Bu
yazı, Alaattin Bilgi tarafından derlenen "Marx • Engels Ekonomi Politik
Sözlüğü" başlıklı kaynaktan alınan bilgilerle, Marx ve Engels'in ekonomi
politik alanındaki ana temalarını, önemli fikirlerini ve olguları
incelemektedir. Sözlük, bu iki devrimci düşünürün başta "Das Kapital" olmak
üzere, "Anti-Dühring", "İngiltere'de Emekçi Sınıfların
Durumu" gibi yapıtlarında kullandıkları terim ve kavramları ele
almaktadır. Sözlüğün temel amacı, Marx ve Engels'in eserlerinin daha kolay ve
doğru anlaşılmasına yardımcı olmaktır.
Ana
Temalar ve Önemli Fikirler/Olgular:
1.
Kapitalist Üretim Tarzının Temelleri ve Sömürü Mekanizması:
Marx
ve Engels'in ekonomi politiğinin merkezinde kapitalist üretim tarzının
eleştirel analizi yer alır. Bu analiz, sömürünün nasıl işlediğini ve bu
sistemin temel çelişkilerini ortaya koyar.
- Meta
ve Değer Teorisi:
Kapitalist toplumların serveti, "muazzam bir meta birikimi"
olarak kendini gösterir. Meta, insan ihtiyacını karşılayan ve değişim için
üretilen bir nesnedir. Her meta hem kullanım-değeri (ihtiyaç
giderme özelliği) hem de değişim-değeri (başka metalarla
değiştirilebilme özelliği) taşır. Metaların değeri, "üretiminde
harcanan toplumsal bakımdan gerekli emek zamanı ya da miktarıdır."
(Kapital I, s. 54). Marx, bu değeri belirleyen tek şeyin "metaların
üretiminde harcanan toplumsal bakımdan gerekli emek miktarıdır"
diyerek, klasik burjuva iktisatçıların eksik bıraktığı noktayı tamamlar ve
kâr, rant, faiz gibi olguların kökenine, yani artı-değere ulaşır.
- Emek-Gücü
ve Artı-Değer:
Kapitalist, piyasadan "emek-gücü" satın alır. Emek-gücü,
"insanoğlunda var olan ve herhangi bir kullanım-değeri üretirken
harcadığı zihinsel ya da fiziksel yetilerin toplamı"dır (Kapital I,
s. 183). Emek-gücünün özelliği, "varlığının ve yeniden üretiminin
devamı için gerekli olandan daha fazla bir değer üretme yetisine sahip
bulunmasıdır." İşçi, emek-gücünün değeri karşılığında belirli bir
süre çalışır (gerekli-emek zamanı), ancak kapitalist için bunun üzerinde
"artı-emek" harcayarak "artı-değer" üretir (Kapital I,
s. 232). "Artı-değer üretimi, kapitalizmin temel ekonomik
yasasıdır."
- Sermaye
ve Sermaye Birikimi:
Sermaye, değerin kendisini genişlettiği bir süreçtir. Para, dolaşımını P -
M - P' (Para - Meta - Daha Fazla Para) formülüyle tamamladığında sermayeye
dönüşür (Kapital I, s. 164). "Artı-değerin sermaye olarak
kullanılmasına, tekrar sermayeye dönüştürülmesine, sermaye birikimi"
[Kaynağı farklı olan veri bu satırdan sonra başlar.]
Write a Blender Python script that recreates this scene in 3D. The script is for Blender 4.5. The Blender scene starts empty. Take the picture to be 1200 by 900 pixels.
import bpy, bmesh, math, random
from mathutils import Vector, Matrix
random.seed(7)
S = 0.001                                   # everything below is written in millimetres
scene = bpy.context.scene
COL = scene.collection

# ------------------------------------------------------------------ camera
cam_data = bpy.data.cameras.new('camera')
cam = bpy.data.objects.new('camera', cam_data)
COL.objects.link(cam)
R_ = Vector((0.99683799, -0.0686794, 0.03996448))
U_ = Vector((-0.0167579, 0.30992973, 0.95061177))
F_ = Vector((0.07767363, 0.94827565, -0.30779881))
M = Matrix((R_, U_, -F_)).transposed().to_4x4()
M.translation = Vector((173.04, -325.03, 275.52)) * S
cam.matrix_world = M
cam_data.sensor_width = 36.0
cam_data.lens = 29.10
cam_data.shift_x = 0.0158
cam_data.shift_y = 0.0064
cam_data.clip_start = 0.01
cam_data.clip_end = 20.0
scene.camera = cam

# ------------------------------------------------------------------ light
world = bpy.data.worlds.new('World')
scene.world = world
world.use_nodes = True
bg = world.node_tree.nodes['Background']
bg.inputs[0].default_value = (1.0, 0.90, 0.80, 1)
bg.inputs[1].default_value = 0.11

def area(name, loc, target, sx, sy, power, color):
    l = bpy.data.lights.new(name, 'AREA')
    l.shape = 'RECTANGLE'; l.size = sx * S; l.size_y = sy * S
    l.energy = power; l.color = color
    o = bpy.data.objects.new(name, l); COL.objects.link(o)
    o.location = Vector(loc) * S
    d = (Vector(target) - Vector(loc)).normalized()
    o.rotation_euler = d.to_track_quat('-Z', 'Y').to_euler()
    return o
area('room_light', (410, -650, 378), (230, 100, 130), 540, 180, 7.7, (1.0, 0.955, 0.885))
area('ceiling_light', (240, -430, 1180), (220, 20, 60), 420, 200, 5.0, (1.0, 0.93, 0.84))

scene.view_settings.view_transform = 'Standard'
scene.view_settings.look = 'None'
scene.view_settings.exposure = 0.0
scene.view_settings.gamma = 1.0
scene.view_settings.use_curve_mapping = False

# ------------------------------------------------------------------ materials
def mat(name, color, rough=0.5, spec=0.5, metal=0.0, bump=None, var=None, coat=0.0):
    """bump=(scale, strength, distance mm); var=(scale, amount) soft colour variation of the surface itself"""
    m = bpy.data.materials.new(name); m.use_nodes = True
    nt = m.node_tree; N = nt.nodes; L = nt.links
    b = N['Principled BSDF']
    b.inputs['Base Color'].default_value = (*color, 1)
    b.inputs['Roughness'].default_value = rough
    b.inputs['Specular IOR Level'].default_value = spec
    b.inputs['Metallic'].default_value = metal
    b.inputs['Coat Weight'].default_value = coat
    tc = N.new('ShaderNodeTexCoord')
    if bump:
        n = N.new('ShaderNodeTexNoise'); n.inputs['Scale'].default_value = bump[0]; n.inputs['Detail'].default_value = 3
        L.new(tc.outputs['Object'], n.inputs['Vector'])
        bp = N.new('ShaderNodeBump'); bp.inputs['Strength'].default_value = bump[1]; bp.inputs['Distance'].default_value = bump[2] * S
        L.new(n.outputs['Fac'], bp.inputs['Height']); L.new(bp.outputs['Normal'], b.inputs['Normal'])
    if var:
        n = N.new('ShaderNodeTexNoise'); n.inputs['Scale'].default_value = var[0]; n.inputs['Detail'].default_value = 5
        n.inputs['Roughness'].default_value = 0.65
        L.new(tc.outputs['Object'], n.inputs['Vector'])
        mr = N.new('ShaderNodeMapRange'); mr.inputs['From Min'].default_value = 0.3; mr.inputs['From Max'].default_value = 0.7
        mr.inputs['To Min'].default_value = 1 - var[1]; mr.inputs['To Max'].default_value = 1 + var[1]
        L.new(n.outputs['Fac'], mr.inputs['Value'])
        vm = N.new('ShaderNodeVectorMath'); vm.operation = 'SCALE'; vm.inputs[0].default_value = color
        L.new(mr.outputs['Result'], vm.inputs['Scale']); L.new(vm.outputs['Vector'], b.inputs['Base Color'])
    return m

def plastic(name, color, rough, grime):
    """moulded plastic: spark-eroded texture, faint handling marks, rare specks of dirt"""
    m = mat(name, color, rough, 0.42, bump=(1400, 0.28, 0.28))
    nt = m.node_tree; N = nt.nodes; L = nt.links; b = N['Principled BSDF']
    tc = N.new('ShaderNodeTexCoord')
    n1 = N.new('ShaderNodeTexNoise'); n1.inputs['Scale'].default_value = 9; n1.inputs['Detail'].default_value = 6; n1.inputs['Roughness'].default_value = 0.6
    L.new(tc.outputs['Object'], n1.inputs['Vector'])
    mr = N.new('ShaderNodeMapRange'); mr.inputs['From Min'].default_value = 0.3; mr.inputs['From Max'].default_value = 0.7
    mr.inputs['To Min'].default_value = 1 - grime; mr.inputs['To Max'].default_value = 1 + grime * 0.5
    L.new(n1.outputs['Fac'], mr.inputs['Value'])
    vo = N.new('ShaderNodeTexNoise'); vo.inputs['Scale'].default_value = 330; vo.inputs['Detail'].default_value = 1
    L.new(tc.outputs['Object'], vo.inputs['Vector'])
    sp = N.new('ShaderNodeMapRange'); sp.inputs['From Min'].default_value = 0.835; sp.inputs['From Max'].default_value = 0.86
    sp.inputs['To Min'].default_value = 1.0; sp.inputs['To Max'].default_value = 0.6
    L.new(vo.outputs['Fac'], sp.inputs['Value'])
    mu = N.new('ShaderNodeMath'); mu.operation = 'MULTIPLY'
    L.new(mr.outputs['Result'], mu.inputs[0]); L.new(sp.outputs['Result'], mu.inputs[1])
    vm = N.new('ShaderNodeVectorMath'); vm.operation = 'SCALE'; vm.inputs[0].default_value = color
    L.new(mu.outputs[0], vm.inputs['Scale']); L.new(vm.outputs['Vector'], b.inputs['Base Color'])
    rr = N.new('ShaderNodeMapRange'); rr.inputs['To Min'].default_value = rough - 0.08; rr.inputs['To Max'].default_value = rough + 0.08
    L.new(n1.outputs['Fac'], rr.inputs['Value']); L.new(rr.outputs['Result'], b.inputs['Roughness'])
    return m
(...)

denir (Kapital I, s. 595). Sermaye birikimi, kapitalist sistemin
vazgeçilmez bir koşuludur ve sürekli olarak işçi sınıfını ücrete bağımlı
bir sınıf haline getirerek kendi genişlemesini sağlar.
- Değişmeyen
ve Değişen Sermaye:
Marx, sermayeyi "değişmeyen sermaye" (üretim araçları,
hammaddeler) ve "değişen sermaye" (emek-gücüne yatırılan kısım)
olarak ikiye ayırarak sömürünün derecesini nicel olarak belirlemeyi
kolaylaştırır. Yaratılan yeni değerin tek kaynağı canlı emektir (değişen
sermaye).
- Kâr
ve Kâr Oranı: Kâr,
"artı-değerin dönüşmüş biçimi"dir. Kâr oranı,
"artı-değerin, yatırılan toplam sermayeye oranıdır" ve
kapitalist üretimin itici gücüdür. Marx, İngiliz sendikacı T.J.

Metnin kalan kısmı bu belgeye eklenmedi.